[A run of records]

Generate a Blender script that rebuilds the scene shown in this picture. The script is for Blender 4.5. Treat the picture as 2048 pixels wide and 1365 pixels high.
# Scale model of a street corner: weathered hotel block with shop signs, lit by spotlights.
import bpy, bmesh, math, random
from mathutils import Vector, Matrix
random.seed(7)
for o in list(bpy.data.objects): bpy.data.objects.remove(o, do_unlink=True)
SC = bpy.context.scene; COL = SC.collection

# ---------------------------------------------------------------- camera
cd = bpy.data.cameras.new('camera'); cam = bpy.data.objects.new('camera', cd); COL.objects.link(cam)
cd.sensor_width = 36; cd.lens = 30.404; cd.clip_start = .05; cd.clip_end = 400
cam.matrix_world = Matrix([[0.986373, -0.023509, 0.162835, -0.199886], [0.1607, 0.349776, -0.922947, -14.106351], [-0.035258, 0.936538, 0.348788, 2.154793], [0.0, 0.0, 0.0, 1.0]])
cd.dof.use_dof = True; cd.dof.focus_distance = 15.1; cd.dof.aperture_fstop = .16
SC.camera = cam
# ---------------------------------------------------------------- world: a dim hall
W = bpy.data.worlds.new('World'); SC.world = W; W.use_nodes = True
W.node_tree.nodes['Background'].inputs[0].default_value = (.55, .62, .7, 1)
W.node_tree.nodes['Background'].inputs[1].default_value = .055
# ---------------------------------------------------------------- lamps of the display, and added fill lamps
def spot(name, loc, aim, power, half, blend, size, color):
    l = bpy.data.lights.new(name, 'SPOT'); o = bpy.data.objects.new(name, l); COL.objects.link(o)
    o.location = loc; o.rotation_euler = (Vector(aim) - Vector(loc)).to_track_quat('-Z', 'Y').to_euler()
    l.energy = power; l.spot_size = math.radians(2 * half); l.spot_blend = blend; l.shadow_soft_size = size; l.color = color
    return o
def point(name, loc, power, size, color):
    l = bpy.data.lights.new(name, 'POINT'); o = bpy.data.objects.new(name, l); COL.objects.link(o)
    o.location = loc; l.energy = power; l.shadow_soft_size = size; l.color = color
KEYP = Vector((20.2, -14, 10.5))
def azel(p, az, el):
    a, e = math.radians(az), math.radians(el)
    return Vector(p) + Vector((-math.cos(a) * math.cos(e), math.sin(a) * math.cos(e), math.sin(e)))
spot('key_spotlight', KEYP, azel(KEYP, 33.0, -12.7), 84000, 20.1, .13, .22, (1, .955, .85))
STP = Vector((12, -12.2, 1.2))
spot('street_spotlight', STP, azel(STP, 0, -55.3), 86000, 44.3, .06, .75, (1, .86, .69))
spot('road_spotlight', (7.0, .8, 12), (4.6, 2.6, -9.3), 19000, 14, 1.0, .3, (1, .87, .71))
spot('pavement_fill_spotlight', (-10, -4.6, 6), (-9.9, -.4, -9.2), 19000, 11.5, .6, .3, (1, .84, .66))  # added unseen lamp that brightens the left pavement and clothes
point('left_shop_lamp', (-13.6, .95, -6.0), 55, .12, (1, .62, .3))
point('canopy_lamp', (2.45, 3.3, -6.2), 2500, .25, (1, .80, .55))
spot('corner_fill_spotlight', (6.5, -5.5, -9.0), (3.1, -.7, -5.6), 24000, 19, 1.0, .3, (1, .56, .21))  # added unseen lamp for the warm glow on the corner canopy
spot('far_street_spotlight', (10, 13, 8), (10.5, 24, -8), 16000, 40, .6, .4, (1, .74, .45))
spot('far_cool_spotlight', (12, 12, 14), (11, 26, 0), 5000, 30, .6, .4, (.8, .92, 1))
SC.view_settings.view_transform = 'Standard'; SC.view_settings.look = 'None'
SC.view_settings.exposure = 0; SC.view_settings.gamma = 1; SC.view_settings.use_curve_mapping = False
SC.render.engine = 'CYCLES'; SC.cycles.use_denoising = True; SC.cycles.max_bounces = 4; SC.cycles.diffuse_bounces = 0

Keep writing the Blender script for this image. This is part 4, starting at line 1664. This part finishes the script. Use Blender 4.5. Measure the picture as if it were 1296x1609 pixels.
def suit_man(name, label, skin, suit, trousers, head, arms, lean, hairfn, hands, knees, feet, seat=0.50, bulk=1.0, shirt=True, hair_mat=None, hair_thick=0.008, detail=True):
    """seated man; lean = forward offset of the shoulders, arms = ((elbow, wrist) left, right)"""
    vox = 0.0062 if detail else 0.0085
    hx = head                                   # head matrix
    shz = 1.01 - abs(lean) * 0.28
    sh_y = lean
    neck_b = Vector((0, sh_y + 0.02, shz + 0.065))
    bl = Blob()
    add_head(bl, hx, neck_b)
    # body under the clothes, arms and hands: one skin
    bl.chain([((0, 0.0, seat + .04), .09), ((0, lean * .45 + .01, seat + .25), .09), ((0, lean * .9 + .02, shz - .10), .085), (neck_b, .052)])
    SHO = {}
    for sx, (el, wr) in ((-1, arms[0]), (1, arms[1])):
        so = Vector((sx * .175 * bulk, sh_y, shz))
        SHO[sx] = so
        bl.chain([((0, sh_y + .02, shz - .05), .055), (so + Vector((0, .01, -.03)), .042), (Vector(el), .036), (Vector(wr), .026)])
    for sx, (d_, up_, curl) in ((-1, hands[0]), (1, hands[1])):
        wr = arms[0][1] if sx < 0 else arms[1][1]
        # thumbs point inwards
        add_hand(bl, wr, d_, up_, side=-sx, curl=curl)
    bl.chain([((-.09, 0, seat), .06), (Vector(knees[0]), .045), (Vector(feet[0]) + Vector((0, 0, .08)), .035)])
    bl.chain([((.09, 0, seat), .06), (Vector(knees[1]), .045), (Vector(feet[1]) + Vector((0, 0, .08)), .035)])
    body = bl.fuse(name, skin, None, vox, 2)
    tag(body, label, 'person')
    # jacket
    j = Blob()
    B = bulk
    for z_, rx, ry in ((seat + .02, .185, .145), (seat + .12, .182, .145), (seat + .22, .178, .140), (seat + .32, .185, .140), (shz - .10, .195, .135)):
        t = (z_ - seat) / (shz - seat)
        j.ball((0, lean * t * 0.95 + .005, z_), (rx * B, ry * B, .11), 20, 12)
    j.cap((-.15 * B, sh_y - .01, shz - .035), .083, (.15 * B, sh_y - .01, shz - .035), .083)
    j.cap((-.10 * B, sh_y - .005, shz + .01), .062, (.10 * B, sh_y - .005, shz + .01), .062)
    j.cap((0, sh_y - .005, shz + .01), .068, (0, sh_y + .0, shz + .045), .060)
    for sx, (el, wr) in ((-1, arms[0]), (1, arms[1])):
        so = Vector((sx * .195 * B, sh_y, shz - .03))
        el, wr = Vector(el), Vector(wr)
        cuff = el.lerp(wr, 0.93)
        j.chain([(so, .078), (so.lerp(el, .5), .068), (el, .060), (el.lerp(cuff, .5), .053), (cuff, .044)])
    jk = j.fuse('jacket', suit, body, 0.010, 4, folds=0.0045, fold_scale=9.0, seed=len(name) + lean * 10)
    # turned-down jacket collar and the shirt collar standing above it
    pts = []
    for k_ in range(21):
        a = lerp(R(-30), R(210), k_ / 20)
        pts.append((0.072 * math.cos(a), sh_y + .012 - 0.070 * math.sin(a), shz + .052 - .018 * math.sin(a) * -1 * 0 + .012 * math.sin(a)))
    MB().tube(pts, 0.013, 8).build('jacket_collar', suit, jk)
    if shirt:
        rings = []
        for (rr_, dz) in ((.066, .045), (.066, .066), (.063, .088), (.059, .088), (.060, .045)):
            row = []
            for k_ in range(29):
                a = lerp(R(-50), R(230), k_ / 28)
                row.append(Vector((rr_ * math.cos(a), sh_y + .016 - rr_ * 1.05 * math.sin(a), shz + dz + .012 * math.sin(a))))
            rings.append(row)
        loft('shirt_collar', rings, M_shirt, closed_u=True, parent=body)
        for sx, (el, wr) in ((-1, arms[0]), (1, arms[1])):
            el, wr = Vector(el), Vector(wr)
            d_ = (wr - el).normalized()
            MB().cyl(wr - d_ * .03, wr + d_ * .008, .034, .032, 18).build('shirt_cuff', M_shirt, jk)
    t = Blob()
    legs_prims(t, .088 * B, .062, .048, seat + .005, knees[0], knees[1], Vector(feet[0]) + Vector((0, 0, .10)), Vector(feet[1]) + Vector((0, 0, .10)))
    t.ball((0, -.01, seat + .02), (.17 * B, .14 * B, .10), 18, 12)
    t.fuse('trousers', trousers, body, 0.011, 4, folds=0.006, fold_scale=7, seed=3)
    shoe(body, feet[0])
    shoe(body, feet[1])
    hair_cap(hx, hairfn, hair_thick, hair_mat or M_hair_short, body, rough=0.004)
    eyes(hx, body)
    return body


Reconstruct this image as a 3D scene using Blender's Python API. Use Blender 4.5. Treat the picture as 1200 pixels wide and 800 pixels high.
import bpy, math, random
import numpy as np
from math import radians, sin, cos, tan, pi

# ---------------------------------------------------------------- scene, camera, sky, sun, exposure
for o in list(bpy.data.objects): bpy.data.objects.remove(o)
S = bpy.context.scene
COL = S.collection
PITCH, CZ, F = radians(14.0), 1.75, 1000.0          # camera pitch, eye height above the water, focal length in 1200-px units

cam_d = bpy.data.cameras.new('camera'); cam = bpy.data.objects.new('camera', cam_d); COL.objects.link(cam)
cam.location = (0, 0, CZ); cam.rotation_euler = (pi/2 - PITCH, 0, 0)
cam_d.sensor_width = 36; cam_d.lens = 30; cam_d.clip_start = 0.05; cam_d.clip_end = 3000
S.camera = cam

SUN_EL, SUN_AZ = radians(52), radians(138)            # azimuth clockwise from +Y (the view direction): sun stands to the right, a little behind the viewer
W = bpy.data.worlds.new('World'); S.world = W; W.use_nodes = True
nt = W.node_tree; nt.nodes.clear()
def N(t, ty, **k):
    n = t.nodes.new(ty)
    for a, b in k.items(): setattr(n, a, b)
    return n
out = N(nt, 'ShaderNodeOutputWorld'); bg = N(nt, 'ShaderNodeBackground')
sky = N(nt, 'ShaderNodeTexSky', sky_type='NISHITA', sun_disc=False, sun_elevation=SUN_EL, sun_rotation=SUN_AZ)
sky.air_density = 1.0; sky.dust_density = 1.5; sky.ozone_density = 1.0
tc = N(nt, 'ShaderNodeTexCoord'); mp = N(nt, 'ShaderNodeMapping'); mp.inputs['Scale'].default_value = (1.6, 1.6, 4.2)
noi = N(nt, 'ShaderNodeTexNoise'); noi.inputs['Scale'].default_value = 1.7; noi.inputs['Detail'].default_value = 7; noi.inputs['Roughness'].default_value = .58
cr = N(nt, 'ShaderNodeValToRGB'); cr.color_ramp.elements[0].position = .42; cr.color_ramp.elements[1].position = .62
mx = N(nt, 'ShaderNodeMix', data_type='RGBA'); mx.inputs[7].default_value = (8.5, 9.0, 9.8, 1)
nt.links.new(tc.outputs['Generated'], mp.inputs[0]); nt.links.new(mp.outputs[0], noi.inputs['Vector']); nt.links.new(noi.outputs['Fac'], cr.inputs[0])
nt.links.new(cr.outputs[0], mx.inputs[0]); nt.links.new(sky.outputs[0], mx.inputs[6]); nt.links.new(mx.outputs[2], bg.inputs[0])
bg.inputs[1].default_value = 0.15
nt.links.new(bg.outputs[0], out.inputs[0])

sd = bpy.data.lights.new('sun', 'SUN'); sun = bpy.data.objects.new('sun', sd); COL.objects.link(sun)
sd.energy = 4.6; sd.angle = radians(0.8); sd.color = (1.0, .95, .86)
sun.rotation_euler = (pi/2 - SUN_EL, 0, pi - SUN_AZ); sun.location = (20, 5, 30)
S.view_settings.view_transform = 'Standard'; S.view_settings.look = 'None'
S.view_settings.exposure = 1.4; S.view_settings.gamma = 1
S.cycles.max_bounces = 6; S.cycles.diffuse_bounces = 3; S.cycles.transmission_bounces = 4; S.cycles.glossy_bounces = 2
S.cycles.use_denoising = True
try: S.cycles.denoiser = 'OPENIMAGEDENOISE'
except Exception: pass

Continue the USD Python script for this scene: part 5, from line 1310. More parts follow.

SET EXERCISE: Only the lines from the one containing "Reconstruct this image" through the one containing "from math import radians, sin, cos, tan, pi" are to be reproduced, exactly as they appear.

RESULT FOR THIS EXERCISE:
Reconstruct this image as a 3D scene using Blender's Python API. Use Blender 4.5. Treat the picture as 1200 pixels wide and 800 pixels high.
import bpy, math, random
import numpy as np
from math import radians, sin, cos, tan, pi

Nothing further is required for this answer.